A review of The Edge of Words: God and the Habits of Language by Rowan Williams. (Bloomsbury, 2014)
The Edge of Words: God and the Habits of Language, Rowan Williams, Bloomsbury.
Natural theology involves looking at the world and coming to conclusions about God based on what we see, as in William Paley’s famous and often caricatured analogy of finding a watch on the ground and concluding that it must have been designed by someone. In his new book The Edge of Words, Rowan Williams takes a feature of our world – language – and concludes that it infers profound things about the God we believe in. Williams argues that our universe is to all intents and purposes as our language constructs it (think about how babies gradually make sense of their world by naming things) and that beyond that word-constructed universe we begin to see glimpses of God. This is not an argument for proof of God’s existence, but rather an encouragement to think wider about this entity we call God.
Williams can write clearly when he wants to. Some of his more popular works explaining Christian faith are fine examples of fresh but simple exposition. Some of his other, let’s say, more intellectual works are famously torturous, not the least because he is so careful to qualify his statements. This latest book falls into the latter category, but this is no reason to dismiss it, or his other works. He is a subtle, deep and surprising thinker, and the attentive reader will be rewarded, even if at times the experience is like a typical spring day – alternating moments of cloudiness and illumination.
The writing itself perhaps proves his Wittgensteinian point that we can discover something about God by pushing language to the cliff edge and then peering over. He advises that we should “think to the point where there seems nothing further to be said and see what happens”. In this statement alone we can begin to see how his argument might have some affinity with meditative spiritual practices, and how in thinking about language we might conclude that it is far less self-contained than it appears.

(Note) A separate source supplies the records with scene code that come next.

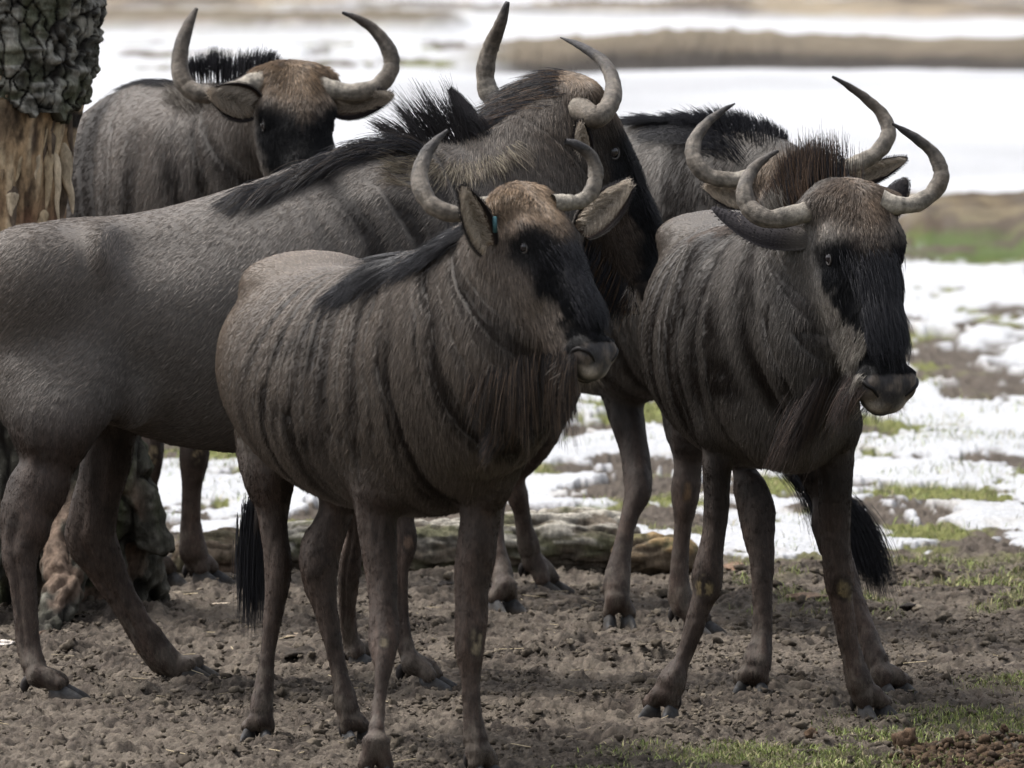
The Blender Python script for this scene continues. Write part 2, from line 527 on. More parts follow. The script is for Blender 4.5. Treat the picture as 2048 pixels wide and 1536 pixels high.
def make_hoof(root, g, yaw, fl, size=1.0):
    """two cloven claws on the ground and two dewclaws behind the fetlock fl"""
    h = heading(yaw); l = leftof(h)
    for sgn in (-1, 1):
        hs = nrm(h + l * sgn * .13)
        ls = leftof(hs)
        m, n = 12, 12
        V = []
        for t in np.linspace(0, 1, m):
            w = .0225 * (1 - .80 * max(0, t - .35) ** 1.5 / .65 ** 1.5) * (1 if t > .05 else .8)
            top = .056 * (1 - t) ** .8 + .010
            c = g + l * sgn * .0285 * size + hs * (-.026 + .105 * t) * size
            for a in np.linspace(0, 2 * np.pi, n, endpoint=False):
                x, z = math.cos(a), math.sin(a)
                z = max(z, -.05)
                V.append(c + ls * (x * w * (1.0 - .25 * max(z, 0)) * size) + np.array((0, 0, 1.0)) * (max(z, 0) ** .8 * top * size - (.012 if z < 0 else 0)))
        q = [(i * n + j, i * n + (j + 1) % n, (i + 1) * n + (j + 1) % n, (i + 1) * n + j) for i in range(m - 1) for j in range(n)]
        V = np.array(V)
        zz = V[:, 2] - g[2]
        nz = fbm(V[:, 0] * 70, V[:, 1] * 70, V[:, 2] * 70, 3, 9)
        c = mix(np.array((.040, .041, .044)), np.array((.022, .020, .018)), sstep(.3, .7, nz))
        c = mix(c, np.array((.07, .056, .045)), (1 - sstep(0, .014, zz)) * .8)
        tipm = sstep(.062, .075, (V - g) @ h + (nz - .5) * .02)
        c = mix(c, np.array((.10, .095, .09)), tipm * .6)
        np_mesh('hoof', V, np.array(q), M_HOOF, root, {'col': c}, origin=g)
        b = fl - h * .026 * size + l * sgn * .017 * size + np.array((0, 0, -.012))
        Pt = np.array([b + h * .022 + np.array((0, 0, .012)), b, b - h * .007 + np.array((0, 0, -.016)), b - h * .008 + np.array((0, 0, -.034))])
        C = catmull(Pt, 3)
        Vd, Qd, td = axes_tube(C, np.interp(np.linspace(0, 1, len(C)), [0, .4, .75, 1], [.009, .0115, .0095, .001]) * size, 9)
        np_mesh('dewclaw', Vd, Qd, M_HOOF, root, {'col': np.tile(np.array((.028, .024, .023)), (len(Vd), 1))}, origin=b)

def strands(path, vecs, n, width, jit=.25, lenjit=.35, droop=0.0, kpts=6, clump=.35, bow=None, seed=0, across=None, dens=None):
    """long hair rooted along a line; vecs = full strand vector at each path node"""
    r = np.random.default_rng(seed + 100)
    path = catmull(np.asarray(path, float), 6); vecs = catmull(np.asarray(vecs, float), 6)
    m = len(path)
    t = r.uniform(0, m - 1.001, n) if dens is None else r.choice(m - 1, n, p=dens) + r.uniform(0, 1, n)
    i = t.astype(int); f = (t - i)[:, None]
    P0 = path[i] * (1 - f) + path[i + 1] * f; V0 = vecs[i] * (1 - f) + vecs[i + 1] * f
    ac = nrm(np.asarray(across if across is not None else (0, 1, 0), float))
    off = r.normal(0, width, n)
    P0 = P0 + ac * off[:, None] + r.normal(0, width * .25, (n, 3))
    nc = max(4, n // 22)
    ct = r.uniform(0, m - 1, nc)
    near = np.abs(t[:, None] - ct[None]).argmin(1)
    cj = r.normal(0, 1, (nc, 3)); cl = r.uniform(.7, 1.15, nc)
    L = np.linalg.norm(V0, axis=1)
    D = V0 + (cj[near] * clump * .35 + r.normal(0, 1, (n, 3)) * jit * .4) * L[:, None] * .6
    D *= (cl[near] * r.uniform(1 - lenjit, 1.08, n))[:, None]
    k = np.linspace(0, 1, kpts)
    conv = (ct[near] - t)
    P = P0[:, None] + D[:, None] * k[None, :, None]
    P[:, :, 2] -= (k ** 2)[None] * (droop * L)[:, None]
    if bow is not None:
        P += np.asarray(bow)[None, None] * (np.sin(k * np.pi) * 1.0)[None, :, None] * L[:, None, None]
    return P
def WV(px, py, dx, dy, Y, dY=0.0):
    a = W(px, py, Y); return a, W(px + dx, py + dy, Y + dY) - a

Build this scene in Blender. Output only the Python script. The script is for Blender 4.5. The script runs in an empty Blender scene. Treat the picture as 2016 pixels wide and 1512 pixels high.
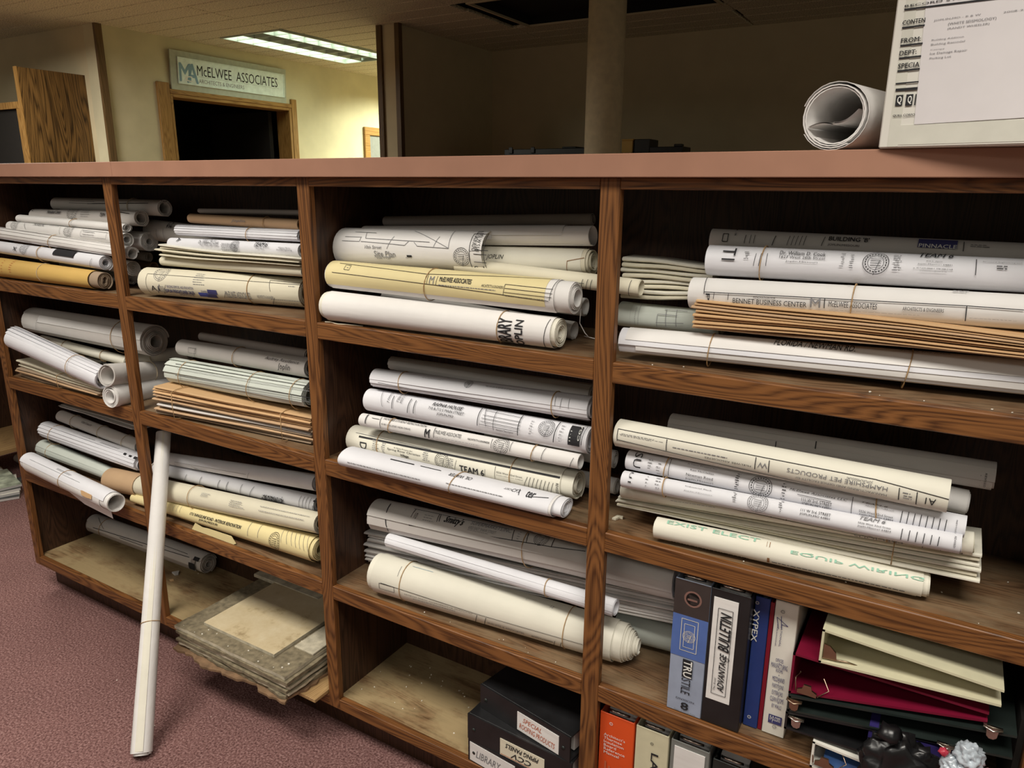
import bpy, bmesh, math, random
from mathutils import Vector, Matrix
import numpy as np
random.seed(7)
SC = bpy.context.scene
COL = SC.collection

# ------------------------------------------------------------ camera
cd = bpy.data.cameras.new('camera'); cam = bpy.data.objects.new('camera', cd); COL.objects.link(cam)
yaw, pitch, roll_ = 0.539868994, -0.260309243, 0.00882275
fw = Vector((-math.sin(yaw)*math.cos(pitch), math.cos(yaw)*math.cos(pitch), math.sin(pitch)))
rt = Vector((math.cos(yaw), math.sin(yaw), 0)); up = rt.cross(fw)
r2 = rt*math.cos(roll_)+up*math.sin(roll_); u2 = up*math.cos(roll_)-rt*math.sin(roll_)
cam.matrix_world = Matrix(((r2.x,u2.x,-fw.x,0.5220945),(r2.y,u2.y,-fw.y,-1.2300288),(r2.z,u2.z,-fw.z,1.4802063),(0,0,0,1)))
cd.sensor_fit = 'HORIZONTAL'; cd.sensor_width = 36.0; cd.lens = 1454.1875/2016*36
cd.clip_start = 0.02
SC.camera = cam

# ------------------------------------------------------------ world, lights, exposure
w = bpy.data.worlds.new('world'); SC.world = w; w.use_nodes = True
w.node_tree.nodes['Background'].inputs[0].default_value = (1.0, 0.9, 0.68, 1)
w.node_tree.nodes['Background'].inputs[1].default_value = 0.12
vs = SC.view_settings
vs.view_transform = 'Standard'; vs.look = 'None'; vs.gamma = 1.0; vs.use_curve_mapping = False
vs.exposure = 0.42
def area(name, loc, sx, sy, power, col=(1.0, .945, .85), spread=math.pi):
    l = bpy.data.lights.new(name, 'AREA'); l.shape = 'RECTANGLE'; l.size = sx; l.size_y = sy
    l.energy = power; l.color = col; l.spread = spread
    o = bpy.data.objects.new(name, l); COL.objects.link(o); o.location = loc
    return o
# ceiling troffers of the aisle in front of the shelves (behind and above the camera)
CUT = math.radians(135)   # parabolic louvers cut the light off near the horizontal
area('aisle_light', (-1.35, -1.0, 2.47), 1.2, .56, 25, spread=CUT)
area('aisle_light', (0.65, -1.0, 2.47), 1.2, .56, 21, spread=CUT)
area('aisle_light', (-4.1, .45, 2.47), .56, 1.2, 42, spread=math.radians(170))
for x in (-3.4, -.9, 1.4): area('rear_fill', (x, -2.6, 2.47), 1.2, .56, 9, spread=math.radians(165))  # unseen fill lamps, added behind the camera to raise the bounce light
# the lit troffer by the office door (its housing is modelled below)
for x in (-4.16, -3.75): area('office_light', (x, 3.27, 2.553), .15, 1.2, 3.2, (.90, 1.0, .84))
area('office_light', (-3.8, 4.9, 2.47), .56, 1.0, 56, (.95, 1.0, .80), spread=math.radians(150))  # unseen lamp behind the partition, added to brighten the sign wall

# ------------------------------------------------------------ materials
MATS = {}
def nodes(name):
    m = bpy.data.materials.new(name); m.use_nodes = True
    nt = m.node_tree; b = nt.nodes['Principled BSDF']
    return m, nt, b
def N(nt, t, **kw):
    n = nt.nodes.new(t)
    for k, v in kw.items():
        if k in n.inputs: n.inputs[k].default_value = v
        else: setattr(n, k, v)
    return n
def ramp(nt, stops):
    r = nt.nodes.new('ShaderNodeValToRGB')
    el = r.color_ramp.elements
    while len(el) < len(stops): el.new(.5)
    for e, (p, c) in zip(el, stops): e.position = p; e.color = (*c, 1)
    return r
def c3(h):  # sRGB 0-255 -> linear
    return tuple(((x/255)/12.92 if x/255 <= .04045 else ((x/255+.055)/1.055)**2.4) for x in h)
def mat(name, col, rough=.6, var=.08, scale=30, bump=0.0, bscale=120, metal=0, spec=.4, coat=0):
    if name in MATS: return MATS[name]
    m, nt, b = nodes(name)
    tc = N(nt, 'ShaderNodeTexCoord'); nz = N(nt, 'ShaderNodeTexNoise', Scale=scale, Detail=4.0)
    nt.links.new(tc.outputs['Object'], nz.inputs['Vector'])
    r = ramp(nt, [(.3, tuple(c*(1-var) for c in col)), (.7, tuple(min(1, c*(1+var)) for c in col))])
    nt.links.new(nz.outputs[0], r.inputs[0]); nt.links.new(r.outputs[0], b.inputs['Base Color'])
    b.inputs['Roughness'].default_value = rough; b.inputs['Metallic'].default_value = metal
    b.inputs['Specular IOR Level'].default_value = spec
    if coat: b.inputs['Coat Weight'].default_value = coat
    if bump:
        n2 = N(nt, 'ShaderNodeTexNoise', Scale=bscale, Detail=3.0); nt.links.new(tc.outputs['Object'], n2.inputs['Vector'])
        bp = N(nt, 'ShaderNodeBump', Strength=bump, Distance=.004); nt.links.new(n2.outputs[0], bp.inputs['Height']); nt.links.new(bp.outputs[0], b.inputs['Normal'])
    MATS[name] = m; return m
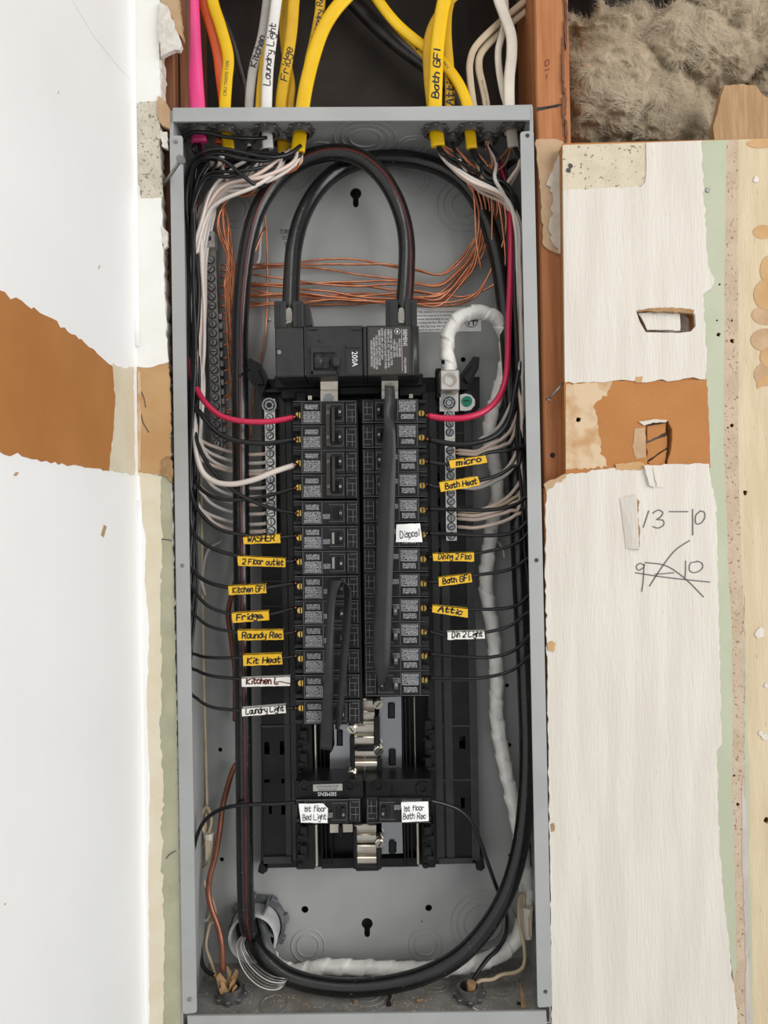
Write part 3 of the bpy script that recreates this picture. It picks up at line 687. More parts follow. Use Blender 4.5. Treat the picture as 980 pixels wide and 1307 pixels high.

For language is a strange thing. Williams points out that we think in metaphors more than we assume, and we assume that our vision of the world is just ‘what is’ rather than a construction. (To take two examples, in other languages the colour spectrum can be divided quite differently than in English, and we regularly don’t see things that are there if we don’t expect to see them.)
Additionally, language represents the universe but is itself a part of the universe it represents. Like consciousness, this is something of a puzzle.
For Williams, this has ramifications for how we think about God being ‘outside’ the universe. If God is ‘outside’ the universe (‘outside’ itself being a metaphorical term in this case), it is rather difficult to use language – a feature of the universe – to represent something that doesn’t abide by the conventions of the universe. Our thinking about God then becomes like chimpanzees thinking about astrophysics – beyond our capacities. Williams’ point is not that we should give up trying, but rather that this fact should make us pause for sober reflection.
This unsettling of assumptions has an important effect: rather than thinking of our relationship with God as an unchanging thing in a restless world, Williams suggests that our relationship to God will be like our relationship to language – constantly re-evaluated. God becomes less like a rock, and more like a river. For Williams, God is an infinite conversation partner, who continually reorients us as we make sense of the world, in a process of talking, questioning, correcting, and reconsidering.